— Provided material —
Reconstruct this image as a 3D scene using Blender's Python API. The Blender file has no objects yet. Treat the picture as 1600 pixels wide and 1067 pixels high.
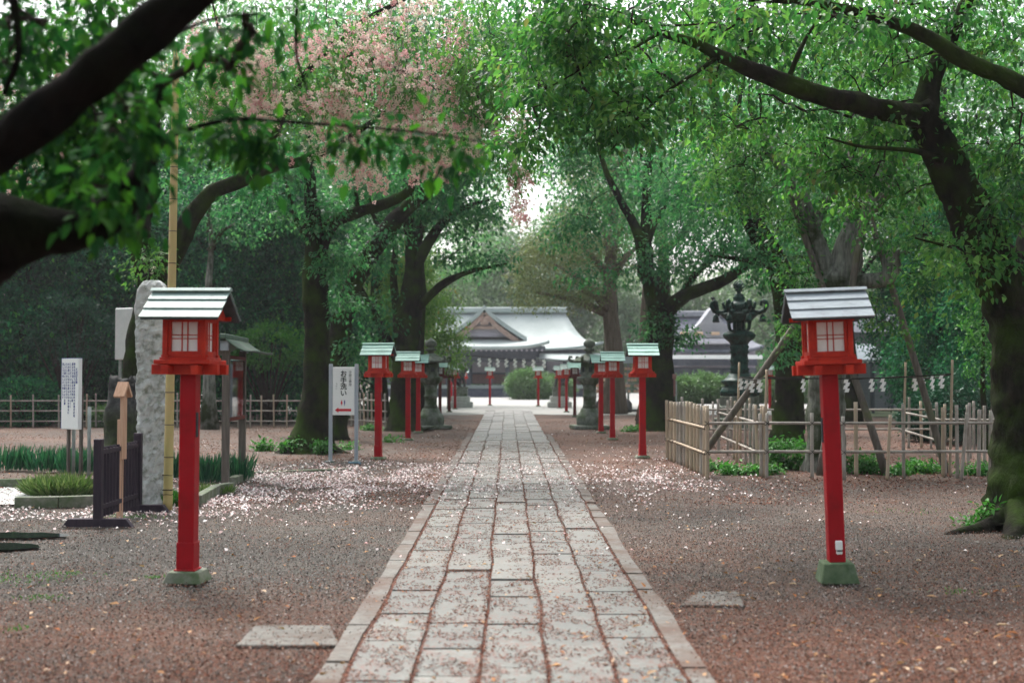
import bpy, math, random
import numpy as np
from mathutils import Vector, Matrix, noise as mnoise
PI = math.pi
rng = np.random.default_rng(7)
random.seed(7)
scn = bpy.context.scene
COL = scn.collection

# ---------------------------------------------------------------- camera model (used to read real positions off the photograph)
FPX, HC, PITCH, YAW = 1900.0, 1.55, math.atan(58.5/1900), math.atan(6.4/1900)
_f = np.array([math.sin(YAW)*math.cos(PITCH), math.cos(YAW)*math.cos(PITCH), math.sin(PITCH)])
_r = np.array([math.cos(YAW), -math.sin(YAW), 0.0])
_u = np.cross(_r, _f)
def ray(px, py): return _f + _r*((px-800)/FPX) - _u*((py-533.5)/FPX)
def W(px, py, z):
    v = ray(px, py); return np.array([0, 0, HC]) + v*(z/v[1])
def G(px, py):
    v = ray(px, py); return np.array([0, 0, HC]) + v*(-HC/v[2])
def GX(px, z):
    p = W(px, 592+2945.0/z, z); p[2] = 0; return p

# ---------------------------------------------------------------- mesh builder
class MB:
    def __init__(s): s.v = []; s.f = []; s.sm = []
    def add(s, vs, fs, smooth=False, M=None):
        b = len(s.v)
        for p in vs:
            p = Vector(p)
            s.v.append(tuple(M @ p) if M is not None else tuple(p))
        for f in fs: s.f.append([b+i for i in f]); s.sm.append(smooth)
        return s
    def box(s, c, d, M=None, taper=1.0, ty=None):
        x, y, z = (k/2 for k in d); t = taper; t2 = taper if ty is None else ty
        vs = [(-x,-y,-z),(x,-y,-z),(x,y,-z),(-x,y,-z),(-x*t,-y*t2,z),(x*t,-y*t2,z),(x*t,y*t2,z),(-x*t,y*t2,z)]
        T = Matrix.Translation(c)
        if M is not None: T = M @ T
        return s.add(vs, [(3,2,1,0),(4,5,6,7),(0,1,5,4),(1,2,6,5),(2,3,7,6),(3,0,4,7)], False, T)
    def beam(s, a, b, w, h, up=(0,0,1)):
        a = Vector(a); b = Vector(b); d = b-a; L = d.length; d.normalize()
        up = Vector(up)
        if abs(d.dot(up)) > .98: up = Vector((0,1,0))
        x = d.cross(up).normalized(); z = x.cross(d)
        M = Matrix((x, d, z)).transposed().to_4x4(); M.translation = (a+b)/2
        return s.box((0,0,0), (w, L, h), M)
    def prism(s, poly, ext, M=None):            # poly in XZ, extruded along Y from -ext/2 to ext/2
        n = len(poly)
        vs = [(x,-ext/2,z) for x,z in poly]+[(x,ext/2,z) for x,z in poly]
        fs = [list(range(n)), list(range(2*n-1,n-1,-1))]+[[i,i+n,(i+1)%n+n,(i+1)%n] for i in range(n)]
        return s.add(vs, fs, False, M)
    def lathe(s, prof, n=16, M=None, smooth=True, a0=0, wob=None):
        vs = []; fs = []
        for r, z in prof:
            for i in range(n):
                a = a0+2*PI*i/n; rr = r*(wob(a, z) if wob else 1)
                vs.append((rr*math.cos(a), rr*math.sin(a), z))
        for k in range(len(prof)-1):
            for i in range(n):
                j = (i+1)%n; fs.append((k*n+i, k*n+j, (k+1)*n+j, (k+1)*n+i))
        fs.append(tuple(range(n-1,-1,-1))); m = (len(prof)-1)*n; fs.append(tuple(range(m, m+n)))
        return s.add(vs, fs, smooth, M)
    def tube(s, pts, rad, n=8, smooth=True, rough=0.0, rs=3.0, M=None):
        pts = [Vector(p) for p in pts]; K = len(pts)
        if not hasattr(rad, '__len__'): rad = [rad]*K
        vs = []; fs = []; nrm = None
        for k in range(K):
            t = (pts[min(k+1,K-1)]-pts[max(k-1,0)])
            if t.length < 1e-9: t = Vector((0,0,1))
            t.normalize()
            if nrm is None:
                nrm = t.orthogonal().normalized()
            nrm = (nrm - t*nrm.dot(t)).normalized(); bn = t.cross(nrm)
            for i in range(n):
                a = 2*PI*i/n; d = nrm*math.cos(a)+bn*math.sin(a); r = rad[k]
                if rough:
                    q = (pts[k]+d*r)*rs
                    r *= 1+rough*(mnoise.noise(q)*1.2+.55*mnoise.noise(q*2.9))
                vs.append(tuple(pts[k]+d*r))
        for k in range(K-1):
            for i in range(n):
                j = (i+1)%n; fs.append((k*n+i, k*n+j, (k+1)*n+j, (k+1)*n+i))
        fs.append(tuple(range(n-1,-1,-1))); m = (K-1)*n; fs.append(tuple(range(m, m+n)))
        return s.add(vs, fs, smooth, M)
    def ell(s, c, r, n=12, m=8, M=None):
        prof = [(math.sin(PI*(k+.02)/(m+.04)), -math.cos(PI*(k+.02)/(m+.04))) for k in range(m+1)]
        T = Matrix.Translation(c) @ Matrix.Diagonal((r[0], r[1], r[2], 1))
        if M is not None: T = M @ T
        return s.lathe(prof, n, T)
    def build(s, name, mat, parent=None, bevel=0, loc=None):
        me = bpy.data.meshes.new(name); me.from_pydata(s.v, [], s.f); me.validate()
        if len(me.polygons) == len(s.sm): me.polygons.foreach_set('use_smooth', s.sm)
        if mat: me.materials.append(mat)
        o = bpy.data.objects.new(name, me); COL.objects.link(o)
        if parent: o.parent = parent
        if loc is not None: o.location = loc
        if bevel:
            b = o.modifiers.new('bevel', 'BEVEL'); b.width = bevel; b.segments = 1; b.limit_method = 'ANGLE'; b.angle_limit = .7
        return o

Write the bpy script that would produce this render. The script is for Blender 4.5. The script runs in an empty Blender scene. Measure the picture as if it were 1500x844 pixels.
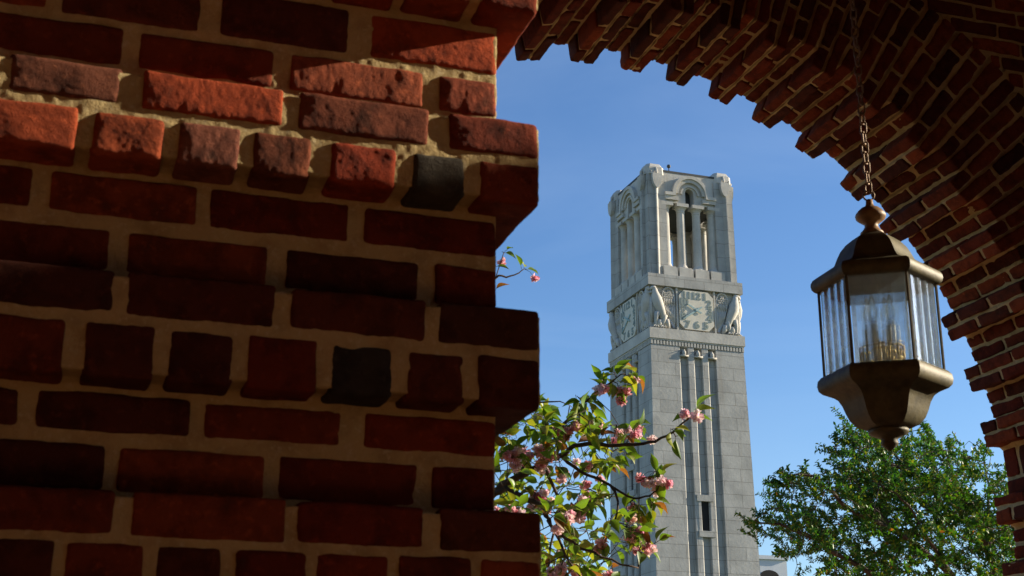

— Task to carry out —
Only lines belong in the copy: transcribe those from the start of the data through the line that contains "COL = scn.collection", and skip the pictures.

— Exercise response —
Reconstruct this image as a 3D scene using Blender's Python API. The Blender file has no objects yet. Treat the picture as 1600 pixels wide and 1067 pixels high.
import bpy, math, random
import numpy as np
from mathutils import Vector, Matrix, noise as mnoise
PI = math.pi
rng = np.random.default_rng(7)
random.seed(7)
scn = bpy.context.scene
COL = scn.collection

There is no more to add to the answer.